Seems all I do is feed kids and critters.

July 22, 2020–My remaining role in life is to feed things.

A wise man told me if you want to know who controls you, figure out who buys your groceries. For my menagerie of critters, that person now is me.

How did I become a zookeeper?

I mean, there was a time I only worried about feeding myself. It is alarming how many things teenage boys can stuff in their bodies. Mountains of burgers, gallons of whole milk, sheets of cake. When they came out with the Big Mac, it was manna from McDonalds for teenage boys. The Patties we dreamed of were two all-beef.

Breakfast was eggs fried in hot bacon grease, with thick slices of homemade bread slathered with homemade jelly.

School lunches were carb and meat orgies. Those large trays laden with pizza, Salisbury steak, double portions of mashed potatoes and gravy (if the lunch lady liked you), two cartons of chocolate milk and a peanut butter sandwich in case you felt peckish in 5th period English.

Peanut butter toast was an afterschool snack to tide me over to a supper of fried chicken, mashed potatoes and noodles, and beans from our garden. Followed by homemade pie buried in homemade ice cream.

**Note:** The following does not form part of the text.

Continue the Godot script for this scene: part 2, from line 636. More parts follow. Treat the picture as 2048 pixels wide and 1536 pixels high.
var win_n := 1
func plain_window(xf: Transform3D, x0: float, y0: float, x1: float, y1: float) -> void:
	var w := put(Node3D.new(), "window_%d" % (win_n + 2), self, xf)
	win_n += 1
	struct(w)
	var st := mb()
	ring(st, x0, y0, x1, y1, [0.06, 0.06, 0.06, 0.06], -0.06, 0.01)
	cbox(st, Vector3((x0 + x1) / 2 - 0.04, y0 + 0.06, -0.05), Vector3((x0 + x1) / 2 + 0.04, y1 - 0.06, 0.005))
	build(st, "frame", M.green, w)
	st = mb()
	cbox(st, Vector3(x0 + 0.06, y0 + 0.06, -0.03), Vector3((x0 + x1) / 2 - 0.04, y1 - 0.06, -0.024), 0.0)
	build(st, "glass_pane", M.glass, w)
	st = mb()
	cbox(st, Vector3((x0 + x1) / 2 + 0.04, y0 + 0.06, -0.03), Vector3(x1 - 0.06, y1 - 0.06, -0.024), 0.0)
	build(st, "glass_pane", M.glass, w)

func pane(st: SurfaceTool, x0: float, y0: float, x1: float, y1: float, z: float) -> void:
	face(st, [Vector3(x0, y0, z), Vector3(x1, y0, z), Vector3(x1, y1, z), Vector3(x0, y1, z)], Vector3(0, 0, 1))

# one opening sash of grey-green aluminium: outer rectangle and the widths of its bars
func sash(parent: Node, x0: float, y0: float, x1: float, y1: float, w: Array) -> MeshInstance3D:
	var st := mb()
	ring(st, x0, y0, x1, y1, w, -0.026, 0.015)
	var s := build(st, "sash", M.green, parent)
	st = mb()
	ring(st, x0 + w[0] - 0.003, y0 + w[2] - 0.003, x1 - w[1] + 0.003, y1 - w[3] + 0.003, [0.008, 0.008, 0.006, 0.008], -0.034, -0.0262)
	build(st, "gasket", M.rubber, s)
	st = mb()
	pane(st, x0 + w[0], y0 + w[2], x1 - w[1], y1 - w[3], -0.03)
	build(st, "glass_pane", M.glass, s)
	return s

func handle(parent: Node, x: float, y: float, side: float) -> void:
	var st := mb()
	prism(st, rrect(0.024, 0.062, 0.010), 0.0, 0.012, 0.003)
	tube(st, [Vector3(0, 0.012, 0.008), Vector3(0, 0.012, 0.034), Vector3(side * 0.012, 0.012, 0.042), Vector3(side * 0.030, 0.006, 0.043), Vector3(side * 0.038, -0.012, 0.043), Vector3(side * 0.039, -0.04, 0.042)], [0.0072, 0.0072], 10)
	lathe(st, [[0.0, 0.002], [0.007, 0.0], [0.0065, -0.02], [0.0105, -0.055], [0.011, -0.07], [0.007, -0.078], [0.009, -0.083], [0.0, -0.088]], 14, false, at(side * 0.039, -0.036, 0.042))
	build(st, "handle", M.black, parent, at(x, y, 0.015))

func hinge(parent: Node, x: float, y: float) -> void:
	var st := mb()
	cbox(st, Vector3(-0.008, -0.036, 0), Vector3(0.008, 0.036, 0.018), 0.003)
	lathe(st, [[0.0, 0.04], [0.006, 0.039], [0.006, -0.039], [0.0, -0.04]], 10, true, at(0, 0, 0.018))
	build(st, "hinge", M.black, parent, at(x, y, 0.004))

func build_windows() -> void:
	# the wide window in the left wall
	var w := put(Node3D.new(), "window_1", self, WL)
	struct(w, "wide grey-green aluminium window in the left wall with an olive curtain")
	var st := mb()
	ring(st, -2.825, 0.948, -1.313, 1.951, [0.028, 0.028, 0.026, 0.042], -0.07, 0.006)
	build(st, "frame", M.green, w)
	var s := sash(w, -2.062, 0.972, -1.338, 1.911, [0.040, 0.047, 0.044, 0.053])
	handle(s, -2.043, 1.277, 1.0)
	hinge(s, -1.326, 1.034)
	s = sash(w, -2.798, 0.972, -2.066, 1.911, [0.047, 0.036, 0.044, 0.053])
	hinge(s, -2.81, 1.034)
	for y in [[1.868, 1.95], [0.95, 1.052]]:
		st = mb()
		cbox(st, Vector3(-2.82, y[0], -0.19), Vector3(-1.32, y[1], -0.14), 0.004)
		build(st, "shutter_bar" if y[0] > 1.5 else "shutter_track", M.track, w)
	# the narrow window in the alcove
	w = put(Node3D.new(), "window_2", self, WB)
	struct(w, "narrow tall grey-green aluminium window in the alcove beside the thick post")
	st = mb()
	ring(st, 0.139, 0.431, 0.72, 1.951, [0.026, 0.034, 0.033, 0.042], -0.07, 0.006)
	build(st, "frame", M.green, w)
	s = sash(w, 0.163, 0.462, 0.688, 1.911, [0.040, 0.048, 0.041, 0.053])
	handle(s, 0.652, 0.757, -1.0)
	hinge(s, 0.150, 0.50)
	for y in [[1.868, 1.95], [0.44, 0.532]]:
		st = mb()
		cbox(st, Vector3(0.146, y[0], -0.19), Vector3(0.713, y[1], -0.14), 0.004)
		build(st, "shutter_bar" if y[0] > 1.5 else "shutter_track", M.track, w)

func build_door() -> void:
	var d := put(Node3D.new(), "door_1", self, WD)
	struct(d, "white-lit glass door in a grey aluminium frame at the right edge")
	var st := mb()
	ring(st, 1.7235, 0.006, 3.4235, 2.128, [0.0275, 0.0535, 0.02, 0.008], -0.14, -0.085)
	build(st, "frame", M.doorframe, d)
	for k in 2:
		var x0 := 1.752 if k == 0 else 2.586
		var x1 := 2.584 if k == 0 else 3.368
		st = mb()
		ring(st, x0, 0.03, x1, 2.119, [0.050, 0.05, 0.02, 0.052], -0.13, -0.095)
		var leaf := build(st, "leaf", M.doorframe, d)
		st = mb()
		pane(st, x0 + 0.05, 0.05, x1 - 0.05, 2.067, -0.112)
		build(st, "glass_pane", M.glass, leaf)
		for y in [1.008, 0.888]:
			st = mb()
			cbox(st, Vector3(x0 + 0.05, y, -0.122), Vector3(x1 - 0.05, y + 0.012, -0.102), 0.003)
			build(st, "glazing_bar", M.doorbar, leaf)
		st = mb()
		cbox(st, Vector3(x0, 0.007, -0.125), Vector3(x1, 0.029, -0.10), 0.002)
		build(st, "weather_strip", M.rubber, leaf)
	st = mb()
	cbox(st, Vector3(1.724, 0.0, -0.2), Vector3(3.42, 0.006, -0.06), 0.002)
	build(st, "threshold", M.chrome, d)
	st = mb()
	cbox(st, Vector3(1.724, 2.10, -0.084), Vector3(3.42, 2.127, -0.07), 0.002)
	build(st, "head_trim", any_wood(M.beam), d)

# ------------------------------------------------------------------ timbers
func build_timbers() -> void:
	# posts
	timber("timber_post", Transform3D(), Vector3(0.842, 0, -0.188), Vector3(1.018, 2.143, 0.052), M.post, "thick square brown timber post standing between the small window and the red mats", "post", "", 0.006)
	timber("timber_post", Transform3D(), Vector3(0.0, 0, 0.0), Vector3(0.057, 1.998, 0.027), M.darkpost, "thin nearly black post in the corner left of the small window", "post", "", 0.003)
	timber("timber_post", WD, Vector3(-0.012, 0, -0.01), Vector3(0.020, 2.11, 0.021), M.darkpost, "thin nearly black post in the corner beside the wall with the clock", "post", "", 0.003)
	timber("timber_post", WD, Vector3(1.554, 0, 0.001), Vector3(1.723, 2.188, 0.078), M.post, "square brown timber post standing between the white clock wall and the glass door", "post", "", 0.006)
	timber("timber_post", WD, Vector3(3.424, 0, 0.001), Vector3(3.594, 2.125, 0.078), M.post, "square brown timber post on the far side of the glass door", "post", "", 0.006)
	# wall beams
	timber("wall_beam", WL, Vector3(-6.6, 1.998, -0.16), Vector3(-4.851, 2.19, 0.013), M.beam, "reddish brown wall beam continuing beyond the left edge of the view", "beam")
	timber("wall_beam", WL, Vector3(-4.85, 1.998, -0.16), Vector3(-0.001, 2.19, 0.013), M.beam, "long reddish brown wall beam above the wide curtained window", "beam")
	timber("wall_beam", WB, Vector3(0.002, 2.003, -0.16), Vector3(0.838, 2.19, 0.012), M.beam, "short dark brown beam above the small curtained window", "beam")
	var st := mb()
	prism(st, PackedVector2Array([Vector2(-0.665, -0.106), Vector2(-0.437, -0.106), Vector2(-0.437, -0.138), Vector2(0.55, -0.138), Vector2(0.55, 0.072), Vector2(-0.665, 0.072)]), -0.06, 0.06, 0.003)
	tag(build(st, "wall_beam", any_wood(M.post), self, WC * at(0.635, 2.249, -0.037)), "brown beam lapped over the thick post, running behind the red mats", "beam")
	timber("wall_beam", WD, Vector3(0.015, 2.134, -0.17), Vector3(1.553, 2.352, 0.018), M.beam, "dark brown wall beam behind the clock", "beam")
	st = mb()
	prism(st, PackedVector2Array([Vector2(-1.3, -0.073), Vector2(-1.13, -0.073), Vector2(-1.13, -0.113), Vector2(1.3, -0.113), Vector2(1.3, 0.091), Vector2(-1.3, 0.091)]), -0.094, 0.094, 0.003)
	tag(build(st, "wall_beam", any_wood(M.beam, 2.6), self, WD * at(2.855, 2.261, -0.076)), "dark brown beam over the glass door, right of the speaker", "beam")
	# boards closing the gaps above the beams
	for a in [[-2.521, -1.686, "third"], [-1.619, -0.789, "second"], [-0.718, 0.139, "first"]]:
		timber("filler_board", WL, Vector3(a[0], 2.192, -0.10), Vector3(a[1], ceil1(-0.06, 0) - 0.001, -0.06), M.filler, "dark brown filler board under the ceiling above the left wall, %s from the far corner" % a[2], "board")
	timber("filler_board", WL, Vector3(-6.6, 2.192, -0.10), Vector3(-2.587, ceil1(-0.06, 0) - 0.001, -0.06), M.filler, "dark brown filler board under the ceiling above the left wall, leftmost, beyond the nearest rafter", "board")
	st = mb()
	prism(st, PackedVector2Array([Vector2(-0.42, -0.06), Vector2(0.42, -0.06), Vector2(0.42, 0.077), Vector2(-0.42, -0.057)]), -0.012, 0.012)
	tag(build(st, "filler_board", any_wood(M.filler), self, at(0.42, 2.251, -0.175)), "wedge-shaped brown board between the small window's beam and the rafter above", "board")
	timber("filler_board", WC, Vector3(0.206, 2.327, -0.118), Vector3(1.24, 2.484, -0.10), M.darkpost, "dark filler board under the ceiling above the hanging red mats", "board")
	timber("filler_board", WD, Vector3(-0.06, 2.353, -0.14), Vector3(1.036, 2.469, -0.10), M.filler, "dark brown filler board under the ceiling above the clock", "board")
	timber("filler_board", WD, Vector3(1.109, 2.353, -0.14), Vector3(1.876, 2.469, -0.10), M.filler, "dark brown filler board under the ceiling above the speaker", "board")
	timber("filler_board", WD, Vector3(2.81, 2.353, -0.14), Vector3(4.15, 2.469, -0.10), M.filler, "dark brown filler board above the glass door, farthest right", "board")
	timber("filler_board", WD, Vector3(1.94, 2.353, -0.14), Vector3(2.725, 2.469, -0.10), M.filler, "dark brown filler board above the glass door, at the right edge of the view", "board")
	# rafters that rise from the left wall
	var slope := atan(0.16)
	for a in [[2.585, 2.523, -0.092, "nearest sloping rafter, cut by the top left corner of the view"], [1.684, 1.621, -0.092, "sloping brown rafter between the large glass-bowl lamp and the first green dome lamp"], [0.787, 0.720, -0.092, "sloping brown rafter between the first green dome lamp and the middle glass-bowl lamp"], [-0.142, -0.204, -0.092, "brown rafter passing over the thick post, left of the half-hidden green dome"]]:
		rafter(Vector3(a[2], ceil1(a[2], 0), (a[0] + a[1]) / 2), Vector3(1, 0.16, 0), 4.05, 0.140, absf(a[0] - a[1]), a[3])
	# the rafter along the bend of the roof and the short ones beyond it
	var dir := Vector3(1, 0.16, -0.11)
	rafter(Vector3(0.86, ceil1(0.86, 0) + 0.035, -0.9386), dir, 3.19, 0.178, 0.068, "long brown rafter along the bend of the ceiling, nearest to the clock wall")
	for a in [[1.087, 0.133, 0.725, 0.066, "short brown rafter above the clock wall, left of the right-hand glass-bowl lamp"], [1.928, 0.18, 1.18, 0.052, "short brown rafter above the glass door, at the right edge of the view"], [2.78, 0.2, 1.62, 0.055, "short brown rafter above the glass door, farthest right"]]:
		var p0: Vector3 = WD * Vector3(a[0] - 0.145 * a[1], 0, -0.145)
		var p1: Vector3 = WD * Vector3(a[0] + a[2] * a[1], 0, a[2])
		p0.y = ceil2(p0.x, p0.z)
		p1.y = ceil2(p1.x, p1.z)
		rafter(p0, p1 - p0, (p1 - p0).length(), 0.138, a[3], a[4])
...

After homework it was a roaster pan of homegrown popcorn, popped in lard.

Then I had kids. Instantly all our energy and money went to feeding four children. First it was formula, then jars of baby food in unholy combinations of flavors. Banana Eggplant?

But the kids have gone on to their own culinary adventures. I am left to serve my animals. Every morning and evening I feed 30 head of sheep and 20 hens. One of the chickens got into a scrape with a varmint, so I have her sequestered in a separate cage where she gets special feed and treatment.

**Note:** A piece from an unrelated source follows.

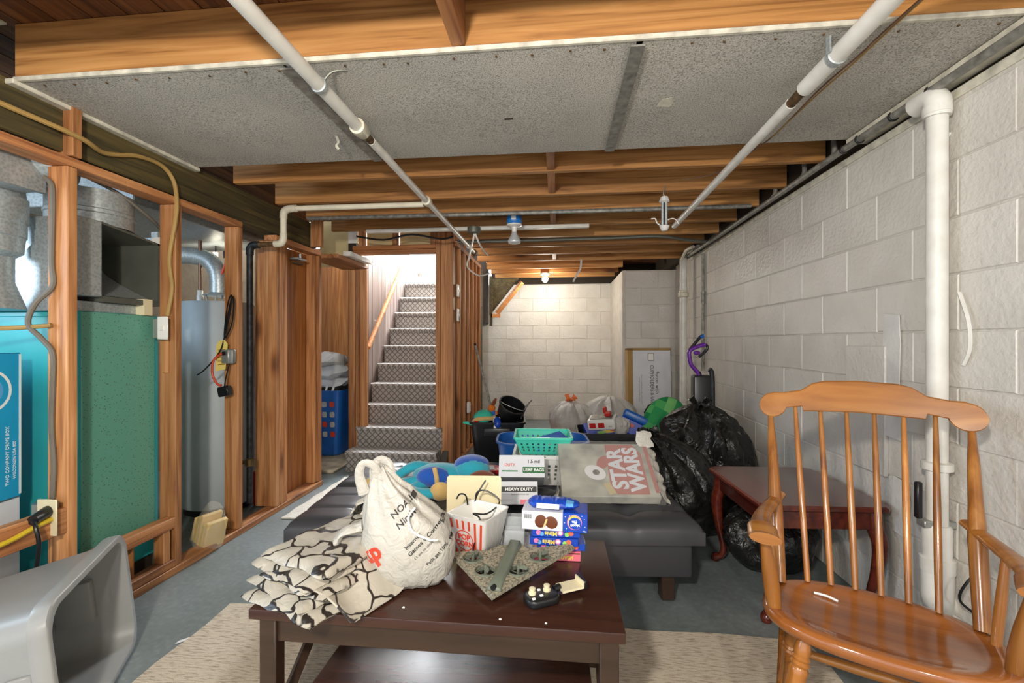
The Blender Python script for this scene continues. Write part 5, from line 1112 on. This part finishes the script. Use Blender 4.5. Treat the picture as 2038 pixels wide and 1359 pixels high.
# generic plush animal lying down
pt_ = thing('plush_toy', 'teal and blue plush animal with tan feet sprawled on the futon', 'plush toy', (-.62, 2.30, FZ), R(5)); pt_.scale = (.9, .9, .78)
B().ball((0, .05, .085), (.17, .10, .085), 20, 12).ob('body', 'teal_plush', pt_)
B().ball((-.03, -.02, .10), (.10, .05, .07), 16, 10).ob('belly_patch', 'blue_plush', pt_)
B().ball((.19, .04, .13), (.105, .09, .085), 18, 12).ob('head', 'teal_plush', pt_)
B().ball((.185, .06, .165), (.105, .085, .06), 18, 10).ob('cap', 'blue_plush', pt_)
B().tube([(-.06, .09, .12), (-.16, .08, .14), (-.25, .05, .09), (-.30, .02, .05)], [.035, .035, .03, .028], 12, 5).ob('arm', 'teal_plush', pt_)
B().ball((-.32, .03, .045), (.055, .05, .045), 14, 9).ob('paw', 'grey_plush', pt_)
B().tube([(-.05, .0, .07), (-.14, -.06, .03), (-.10, -.13, .035), (.0, -.15, .04)], [.04, .036, .034, .032], 12, 5).ob('leg', 'teal_plush', pt_)
B().tube([(-.12, .0, .07), (-.20, -.02, .06), (-.27, -.05, .035)], [.035, .03, .026], 12, 5).ob('leg', 'teal_plush', pt_)
B().ball((.035, -.155, .055), (.06, .035, .06), 14, 9).ob('foot', 'tan_plush', pt_); B().ball((-.38, -.04, .05), (.05, .035, .055), 14, 9).ob('foot', 'tan_plush', pt_)
B().tube([(-.02, -.045, .17), (-.005, -.065, .12), (.0, -.07, .08)], .014, 8, 3).ob('strap', 'tan_plush', pt_)
B().ball((.10, -.07, .05), (.08, .05, .05), 14, 9).ob('tail', 'blue_plush', pt_)
pq = thing('plush_toy', 'small brown plush toy with orange and blue spots beside the teal plush', 'plush toy', (-.385, 2.27, FZ))
B().ball((0, 0, .06), (.085, .06, .062), 18, 12).ob('body', 'brown_plush', pq)
B().ball((-.065, -.045, .065), (.035, .03, .032), 12, 9).ob('muzzle', 'orange_plush', pq); B().tube([(-.05, -.05, .04), (-.03, -.06, .02), (.01, -.065, .03)], .016, 8, 4).ob('paw', 'orange_plush', pq)
for x, z in ((.03, .075), (-.005, .05), (.045, .035)): B().tube([(x - .012, -.05, z - .02), (x, -.066, z), (x + .012, -.05, z + .02)], .007, 6, 3).ob('patch', 'teal_plush', pq)
for x, z in ((.06, .06), (.04, .10), (.02, .02)): B().ball((x, -.042, z), .009, 8, 6).ob('spot', 'orange_plush', pq)
tag(place(B().prism([(-.09, -.06), (.08, -.07), (.10, .05), (-.07, .06)], 0, .003).ob('paper_sheet', 'bandaid'), (-1.0, 2.66, FZ - .006), R(8)), 'white paper sheet lying on the far left of the futon', 'paper')
# leaf bag cartons
lf = thing('leaf_bag_box', 'white leaf bag carton with a green band on the futon', 'box', (-.17, 2.31, FZ + .062), rot=(R(-28), 0, R(4)))
carton('carton', 'carton_white', lf, -.13, .10, -.10, .12, 0, .11); strip(lf, 'greenprint', (.045, -.1003, .036), .11, .03); text('LEAF BAGS', .0215, 'white', lf, (.045, -.1012, .036), bold=.0006)
text('1.5 mil', .024, 'black', lf, (.045, -.1005, .078), bold=.0004); text('DUTY', .02, 'popred', lf, (-.075, -.1005, .06), bold=.0003); strip(lf, 'greenprint', (-.075, -.1003, .03), .08, .006)
strip(lf, 'greenprint', (-.02, .06, .1103), .21, .05, (0, 0, 0)); text('QUICK TIE LAWN & LEAF', .017, 'white', lf, (-.02, .06, .1112), (0, 0, 0), bold=.0003)
strip(lf, 'black', (.0, -.005, .1103), .15, .028, (0, 0, 0)); text('EXTRA', .018, 'white', lf, (.0, -.005, .1112), (0, 0, 0)); B().prism([(-.06, -.02), (.05, -.03), (.06, .02), (-.05, .02)], 0, .002, Tm((.05, -.06, .1105))).ob('torn_flap', 'bandaid', lf, 0)
hv = thing('leaf_bag_box', 'white carton with a black heavy duty band on the near futon edge', 'box', (-.185, 2.07, FZ + .03), rot=(R(-18), 0, R(6)))
carton('carton', 'carton_white', hv, -.12, .09, -.07, .08, 0, .10); strip(hv, 'black', (.005, -.0703, .065), .16, .024); text('HEAVY DUTY', .019, 'white', hv, (.005, -.0712, .065), bold=.0006, sx=1.1)
text('NOT FOR FOOD USE', .0085, 'black', hv, (.01, -.0705, .043)); strip(hv, 'pinkprint', (.045, -.0703, .012), .07, .02); strip(hv, 'conduit', (-.05, -.0703, .02), .05, .002)
bx = tag(place(B().box(-.06, .06, -.03, .03, 0, .03).bevel(.002, 1).ob('small_box', 'bandaid'), (-.32, 2.37, FZ), R(8)), 'tiny white box between the plush toys and the leaf bag carton', 'box')
tb = thing('toy_tablet', 'red rimmed toy tablet lying on the far futon cushion', 'tablet', (-.45, 2.66, FZ), R(10))
B().prism(rrect(.20, .14, .03), 0, .025).bevel(.006, 2, 40).ob('case', 'redplastic', tb); strip(tb, 'carton_white', (0, 0, .0253), .14, .09, (0, 0, 0), r=.008)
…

A friend brought a pair of turkey poults because of a casual comment on my affinity for the animals, so yet another pen with yet another type of feed. Each night I carry them in to keep them safe from predators who have a taste for small tender poultry.

Our dog, left behind by a daughter off to college, gets two meals a day, according to her strict instructions. Plus table scraps, when my daughter isn’t here.

I bought a betta fish for our small aquarium. He seemed lonely, so I added a companion, which I must keep separated or they will fight. Two more tiny mouths to feed.

We noticed we were unintentionally feeding a growing colony of barn mice, so we decided it was time to get a kitten. After an altercation with our dog and an expensive trip to the vet, we now have a “special needs” kitten that requires feeding from a syringe every few hours.

Two dairy calves are on the way, which, yes, must be bottle fed morning and night for too many weeks.

How did I let this happen? It’s rational behavior, right? Caring for all God’s creatures?

Maybe not.

Last summer after writing about raising mealworms, I set up my own mealworm farm. I change out their cornmeal and serve them up tidbits of carrots and melons to keep their life cycling. My wife, annoyed that they sit on a table next to our laundry area, asked me why I still have a mealworm farm.

I started to tell her I was raising them as treats for the chickens to enjoy… someday.

But I had to go fill the hummingbird feeder.